* [Available data]:
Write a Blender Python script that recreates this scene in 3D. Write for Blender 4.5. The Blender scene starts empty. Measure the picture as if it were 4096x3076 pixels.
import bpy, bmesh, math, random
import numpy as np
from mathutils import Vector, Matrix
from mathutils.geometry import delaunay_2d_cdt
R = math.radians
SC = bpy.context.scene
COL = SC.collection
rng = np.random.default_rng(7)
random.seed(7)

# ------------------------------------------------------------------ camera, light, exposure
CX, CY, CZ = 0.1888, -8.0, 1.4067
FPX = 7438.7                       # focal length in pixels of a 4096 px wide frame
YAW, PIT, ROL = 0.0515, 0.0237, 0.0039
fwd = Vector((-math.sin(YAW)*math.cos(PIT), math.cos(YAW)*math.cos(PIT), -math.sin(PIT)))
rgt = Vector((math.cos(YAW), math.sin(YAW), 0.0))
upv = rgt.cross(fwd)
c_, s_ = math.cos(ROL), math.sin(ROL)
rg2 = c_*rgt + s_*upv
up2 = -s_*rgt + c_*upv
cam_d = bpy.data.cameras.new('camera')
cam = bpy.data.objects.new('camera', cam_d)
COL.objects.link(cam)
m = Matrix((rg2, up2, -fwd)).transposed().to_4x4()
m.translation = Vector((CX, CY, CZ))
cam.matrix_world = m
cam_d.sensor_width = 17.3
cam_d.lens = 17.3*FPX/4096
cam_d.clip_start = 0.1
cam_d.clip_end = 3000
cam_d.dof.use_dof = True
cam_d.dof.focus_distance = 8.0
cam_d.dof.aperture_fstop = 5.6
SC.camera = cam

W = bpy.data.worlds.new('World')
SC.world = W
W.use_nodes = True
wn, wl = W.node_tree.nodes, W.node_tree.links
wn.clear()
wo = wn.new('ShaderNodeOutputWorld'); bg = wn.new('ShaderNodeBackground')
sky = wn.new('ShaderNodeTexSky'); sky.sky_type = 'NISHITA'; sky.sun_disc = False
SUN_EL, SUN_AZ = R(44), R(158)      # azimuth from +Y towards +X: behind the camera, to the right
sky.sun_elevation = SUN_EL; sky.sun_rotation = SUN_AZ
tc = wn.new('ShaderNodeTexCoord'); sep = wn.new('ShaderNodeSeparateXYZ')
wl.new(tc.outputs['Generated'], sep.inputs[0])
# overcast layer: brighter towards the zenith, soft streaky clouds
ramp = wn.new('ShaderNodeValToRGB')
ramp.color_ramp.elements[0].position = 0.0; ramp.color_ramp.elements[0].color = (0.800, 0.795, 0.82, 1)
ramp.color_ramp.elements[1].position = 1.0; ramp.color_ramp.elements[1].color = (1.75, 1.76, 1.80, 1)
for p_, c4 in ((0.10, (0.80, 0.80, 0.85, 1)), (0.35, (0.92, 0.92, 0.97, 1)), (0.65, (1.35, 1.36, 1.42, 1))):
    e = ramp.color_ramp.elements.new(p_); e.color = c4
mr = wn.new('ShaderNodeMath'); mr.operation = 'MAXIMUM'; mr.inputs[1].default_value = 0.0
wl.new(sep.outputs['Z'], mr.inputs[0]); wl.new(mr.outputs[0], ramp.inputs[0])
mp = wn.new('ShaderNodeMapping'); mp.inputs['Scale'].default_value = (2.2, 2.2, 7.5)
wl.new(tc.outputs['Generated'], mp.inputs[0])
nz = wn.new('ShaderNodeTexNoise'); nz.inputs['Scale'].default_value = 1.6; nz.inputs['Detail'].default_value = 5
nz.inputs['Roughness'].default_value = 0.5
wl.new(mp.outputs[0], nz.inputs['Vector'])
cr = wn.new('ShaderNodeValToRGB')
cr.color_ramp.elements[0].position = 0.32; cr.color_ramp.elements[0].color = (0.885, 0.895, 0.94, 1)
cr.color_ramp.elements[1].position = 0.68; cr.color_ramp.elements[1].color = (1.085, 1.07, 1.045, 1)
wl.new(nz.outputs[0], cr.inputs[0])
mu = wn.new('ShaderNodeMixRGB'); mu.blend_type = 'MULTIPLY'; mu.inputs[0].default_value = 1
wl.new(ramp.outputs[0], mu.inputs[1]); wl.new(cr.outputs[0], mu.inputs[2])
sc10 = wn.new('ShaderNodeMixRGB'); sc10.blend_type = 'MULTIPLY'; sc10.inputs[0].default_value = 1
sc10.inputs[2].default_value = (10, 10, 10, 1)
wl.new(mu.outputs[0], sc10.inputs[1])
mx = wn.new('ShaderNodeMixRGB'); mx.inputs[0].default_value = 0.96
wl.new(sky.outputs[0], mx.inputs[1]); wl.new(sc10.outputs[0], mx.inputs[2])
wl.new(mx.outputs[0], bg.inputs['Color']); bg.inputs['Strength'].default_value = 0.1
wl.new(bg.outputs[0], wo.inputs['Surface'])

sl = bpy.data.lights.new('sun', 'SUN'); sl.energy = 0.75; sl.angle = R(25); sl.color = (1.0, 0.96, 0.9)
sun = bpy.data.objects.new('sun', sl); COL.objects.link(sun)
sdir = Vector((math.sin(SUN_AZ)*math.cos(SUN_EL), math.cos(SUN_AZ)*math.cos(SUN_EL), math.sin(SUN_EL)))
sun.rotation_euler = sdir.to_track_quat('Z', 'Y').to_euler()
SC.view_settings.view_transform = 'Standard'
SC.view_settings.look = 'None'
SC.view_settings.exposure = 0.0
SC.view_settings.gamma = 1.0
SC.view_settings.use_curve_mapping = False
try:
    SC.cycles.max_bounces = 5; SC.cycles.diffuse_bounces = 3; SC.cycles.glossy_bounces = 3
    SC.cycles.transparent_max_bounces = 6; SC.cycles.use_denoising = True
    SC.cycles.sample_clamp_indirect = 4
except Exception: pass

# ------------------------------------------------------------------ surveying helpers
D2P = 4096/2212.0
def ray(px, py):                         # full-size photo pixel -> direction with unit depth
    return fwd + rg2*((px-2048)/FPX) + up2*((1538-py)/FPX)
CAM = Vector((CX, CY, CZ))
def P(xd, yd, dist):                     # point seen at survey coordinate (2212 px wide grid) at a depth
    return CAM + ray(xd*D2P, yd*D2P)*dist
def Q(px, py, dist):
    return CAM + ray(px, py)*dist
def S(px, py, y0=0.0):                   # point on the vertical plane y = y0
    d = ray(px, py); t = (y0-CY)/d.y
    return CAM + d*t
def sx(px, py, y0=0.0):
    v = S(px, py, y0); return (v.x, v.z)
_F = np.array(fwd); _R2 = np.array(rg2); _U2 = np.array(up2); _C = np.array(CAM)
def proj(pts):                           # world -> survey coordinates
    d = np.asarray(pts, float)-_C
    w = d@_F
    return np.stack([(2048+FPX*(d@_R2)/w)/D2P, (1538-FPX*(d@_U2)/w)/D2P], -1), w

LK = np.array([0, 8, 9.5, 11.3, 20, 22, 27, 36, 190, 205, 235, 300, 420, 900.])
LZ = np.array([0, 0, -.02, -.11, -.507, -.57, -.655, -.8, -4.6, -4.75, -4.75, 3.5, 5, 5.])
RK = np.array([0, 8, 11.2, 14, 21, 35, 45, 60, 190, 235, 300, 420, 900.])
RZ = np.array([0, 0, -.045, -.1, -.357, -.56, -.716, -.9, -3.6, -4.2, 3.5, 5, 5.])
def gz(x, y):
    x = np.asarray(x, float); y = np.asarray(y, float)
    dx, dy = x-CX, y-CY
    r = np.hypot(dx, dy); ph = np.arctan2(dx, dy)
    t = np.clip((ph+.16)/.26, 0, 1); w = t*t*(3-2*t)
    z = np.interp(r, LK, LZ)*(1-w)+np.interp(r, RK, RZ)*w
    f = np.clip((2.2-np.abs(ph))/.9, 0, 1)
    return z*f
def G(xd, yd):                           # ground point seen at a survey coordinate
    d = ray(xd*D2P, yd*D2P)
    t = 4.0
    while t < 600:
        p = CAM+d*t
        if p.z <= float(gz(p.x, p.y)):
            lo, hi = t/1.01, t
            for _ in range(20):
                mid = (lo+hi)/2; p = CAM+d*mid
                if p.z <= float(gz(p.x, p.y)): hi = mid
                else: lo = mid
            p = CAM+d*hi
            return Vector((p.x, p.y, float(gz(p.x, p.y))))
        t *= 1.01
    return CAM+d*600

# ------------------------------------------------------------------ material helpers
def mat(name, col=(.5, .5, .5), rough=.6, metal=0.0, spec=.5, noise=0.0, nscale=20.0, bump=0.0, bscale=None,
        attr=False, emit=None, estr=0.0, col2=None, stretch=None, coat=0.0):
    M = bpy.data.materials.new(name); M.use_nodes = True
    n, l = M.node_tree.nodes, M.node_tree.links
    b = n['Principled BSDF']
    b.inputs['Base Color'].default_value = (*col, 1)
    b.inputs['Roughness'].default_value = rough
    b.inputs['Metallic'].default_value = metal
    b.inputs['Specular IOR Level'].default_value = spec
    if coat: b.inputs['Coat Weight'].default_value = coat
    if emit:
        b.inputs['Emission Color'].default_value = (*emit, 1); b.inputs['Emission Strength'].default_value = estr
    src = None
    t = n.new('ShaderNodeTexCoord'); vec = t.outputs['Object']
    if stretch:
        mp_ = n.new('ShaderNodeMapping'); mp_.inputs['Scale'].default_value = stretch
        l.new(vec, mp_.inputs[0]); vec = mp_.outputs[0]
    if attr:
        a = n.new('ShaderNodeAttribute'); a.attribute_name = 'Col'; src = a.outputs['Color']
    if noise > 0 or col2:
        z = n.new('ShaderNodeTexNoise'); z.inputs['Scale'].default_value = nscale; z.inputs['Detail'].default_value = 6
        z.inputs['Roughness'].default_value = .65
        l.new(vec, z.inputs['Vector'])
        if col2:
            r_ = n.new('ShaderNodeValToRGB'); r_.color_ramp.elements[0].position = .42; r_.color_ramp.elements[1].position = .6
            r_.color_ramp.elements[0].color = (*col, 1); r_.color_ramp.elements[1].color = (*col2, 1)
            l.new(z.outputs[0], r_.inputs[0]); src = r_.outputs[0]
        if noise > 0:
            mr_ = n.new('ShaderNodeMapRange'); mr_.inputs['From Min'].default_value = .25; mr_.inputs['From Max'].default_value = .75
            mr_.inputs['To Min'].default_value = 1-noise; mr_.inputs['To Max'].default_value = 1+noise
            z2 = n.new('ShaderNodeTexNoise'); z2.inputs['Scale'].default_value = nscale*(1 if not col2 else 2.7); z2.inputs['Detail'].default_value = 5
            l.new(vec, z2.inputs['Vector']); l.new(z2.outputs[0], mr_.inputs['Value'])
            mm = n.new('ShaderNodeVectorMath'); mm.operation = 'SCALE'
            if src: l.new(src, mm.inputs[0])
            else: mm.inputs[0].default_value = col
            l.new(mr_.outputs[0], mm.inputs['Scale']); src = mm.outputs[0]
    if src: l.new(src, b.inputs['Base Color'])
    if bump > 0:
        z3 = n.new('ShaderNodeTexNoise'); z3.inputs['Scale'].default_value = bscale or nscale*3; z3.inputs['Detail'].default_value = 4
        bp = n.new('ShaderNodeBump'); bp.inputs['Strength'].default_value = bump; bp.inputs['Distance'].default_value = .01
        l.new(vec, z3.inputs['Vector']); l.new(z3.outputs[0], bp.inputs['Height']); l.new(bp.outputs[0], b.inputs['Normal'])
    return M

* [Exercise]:
Exactly as they appear, please write out the lines from the opening of the listing above down to the line containing "random.seed(7)", with both end lines included.

* [Task result]:
Write a Blender Python script that recreates this scene in 3D. Write for Blender 4.5. The Blender scene starts empty. Measure the picture as if it were 4096x3076 pixels.
import bpy, bmesh, math, random
import numpy as np
from mathutils import Vector, Matrix
from mathutils.geometry import delaunay_2d_cdt
R = math.radians
SC = bpy.context.scene
COL = SC.collection
rng = np.random.default_rng(7)
random.seed(7)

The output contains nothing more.